### Exercise goal
Locate each line with the string "pixels" in the listing below and copy it.

** start of Supplied data **

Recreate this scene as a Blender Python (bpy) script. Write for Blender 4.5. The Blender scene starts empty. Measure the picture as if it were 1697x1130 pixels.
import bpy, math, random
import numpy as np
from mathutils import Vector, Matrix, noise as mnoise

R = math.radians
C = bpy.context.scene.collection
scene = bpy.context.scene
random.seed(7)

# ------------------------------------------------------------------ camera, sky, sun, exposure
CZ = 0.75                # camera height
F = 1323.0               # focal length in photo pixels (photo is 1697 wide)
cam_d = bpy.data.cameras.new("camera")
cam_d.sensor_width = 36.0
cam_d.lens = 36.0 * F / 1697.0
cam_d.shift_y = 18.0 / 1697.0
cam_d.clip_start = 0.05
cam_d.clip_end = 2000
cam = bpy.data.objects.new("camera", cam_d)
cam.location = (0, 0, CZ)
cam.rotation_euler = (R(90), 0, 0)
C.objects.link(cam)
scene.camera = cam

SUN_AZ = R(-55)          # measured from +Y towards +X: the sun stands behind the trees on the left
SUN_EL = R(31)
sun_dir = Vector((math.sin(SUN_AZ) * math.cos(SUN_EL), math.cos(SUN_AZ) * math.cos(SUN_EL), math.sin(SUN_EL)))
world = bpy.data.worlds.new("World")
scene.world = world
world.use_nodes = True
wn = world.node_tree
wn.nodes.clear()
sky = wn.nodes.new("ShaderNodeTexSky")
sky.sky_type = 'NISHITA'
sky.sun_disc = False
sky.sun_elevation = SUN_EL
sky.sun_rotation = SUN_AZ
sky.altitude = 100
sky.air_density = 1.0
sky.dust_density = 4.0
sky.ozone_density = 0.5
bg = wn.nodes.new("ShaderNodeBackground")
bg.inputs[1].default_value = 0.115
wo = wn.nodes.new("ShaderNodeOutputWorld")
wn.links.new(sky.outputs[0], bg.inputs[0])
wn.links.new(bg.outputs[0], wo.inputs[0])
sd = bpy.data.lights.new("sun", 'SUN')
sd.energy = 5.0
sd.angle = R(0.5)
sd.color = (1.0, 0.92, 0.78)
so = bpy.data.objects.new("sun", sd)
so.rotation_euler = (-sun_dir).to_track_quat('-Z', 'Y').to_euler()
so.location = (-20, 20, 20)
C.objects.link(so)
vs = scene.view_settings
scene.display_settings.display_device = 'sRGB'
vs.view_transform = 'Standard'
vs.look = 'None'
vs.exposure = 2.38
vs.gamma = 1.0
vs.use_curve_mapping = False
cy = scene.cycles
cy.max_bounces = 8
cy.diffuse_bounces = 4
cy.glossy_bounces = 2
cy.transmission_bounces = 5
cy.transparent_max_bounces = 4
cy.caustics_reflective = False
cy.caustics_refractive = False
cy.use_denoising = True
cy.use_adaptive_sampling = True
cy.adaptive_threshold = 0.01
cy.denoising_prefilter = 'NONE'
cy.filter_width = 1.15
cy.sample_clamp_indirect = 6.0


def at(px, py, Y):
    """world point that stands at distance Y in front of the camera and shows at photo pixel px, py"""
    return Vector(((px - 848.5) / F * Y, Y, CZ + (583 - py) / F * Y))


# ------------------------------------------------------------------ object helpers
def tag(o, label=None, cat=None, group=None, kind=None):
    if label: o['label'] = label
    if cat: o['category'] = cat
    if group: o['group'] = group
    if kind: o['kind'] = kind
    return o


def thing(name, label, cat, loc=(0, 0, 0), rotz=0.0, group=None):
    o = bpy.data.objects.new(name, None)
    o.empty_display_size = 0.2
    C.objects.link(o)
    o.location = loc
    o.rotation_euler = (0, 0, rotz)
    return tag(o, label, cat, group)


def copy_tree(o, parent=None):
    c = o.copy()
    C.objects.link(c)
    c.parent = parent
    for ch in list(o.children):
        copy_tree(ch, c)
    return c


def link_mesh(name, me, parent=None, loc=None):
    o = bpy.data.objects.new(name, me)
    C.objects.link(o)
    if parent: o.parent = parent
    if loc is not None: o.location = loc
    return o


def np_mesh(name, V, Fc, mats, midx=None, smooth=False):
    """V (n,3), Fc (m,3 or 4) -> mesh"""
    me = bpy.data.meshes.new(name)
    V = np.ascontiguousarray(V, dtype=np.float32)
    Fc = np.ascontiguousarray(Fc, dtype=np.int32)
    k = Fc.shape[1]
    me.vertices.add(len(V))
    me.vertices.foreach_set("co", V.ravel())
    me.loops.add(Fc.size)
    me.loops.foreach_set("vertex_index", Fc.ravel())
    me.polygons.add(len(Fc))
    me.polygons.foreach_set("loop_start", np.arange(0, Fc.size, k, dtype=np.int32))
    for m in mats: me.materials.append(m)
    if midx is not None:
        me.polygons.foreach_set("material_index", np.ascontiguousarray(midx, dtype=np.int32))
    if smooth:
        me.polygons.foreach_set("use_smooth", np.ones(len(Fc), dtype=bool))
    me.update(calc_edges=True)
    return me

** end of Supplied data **

### Response
Recreate this scene as a Blender Python (bpy) script. Write for Blender 4.5. The Blender scene starts empty. Measure the picture as if it were 1697x1130 pixels.
F = 1323.0               # focal length in photo pixels (photo is 1697 wide)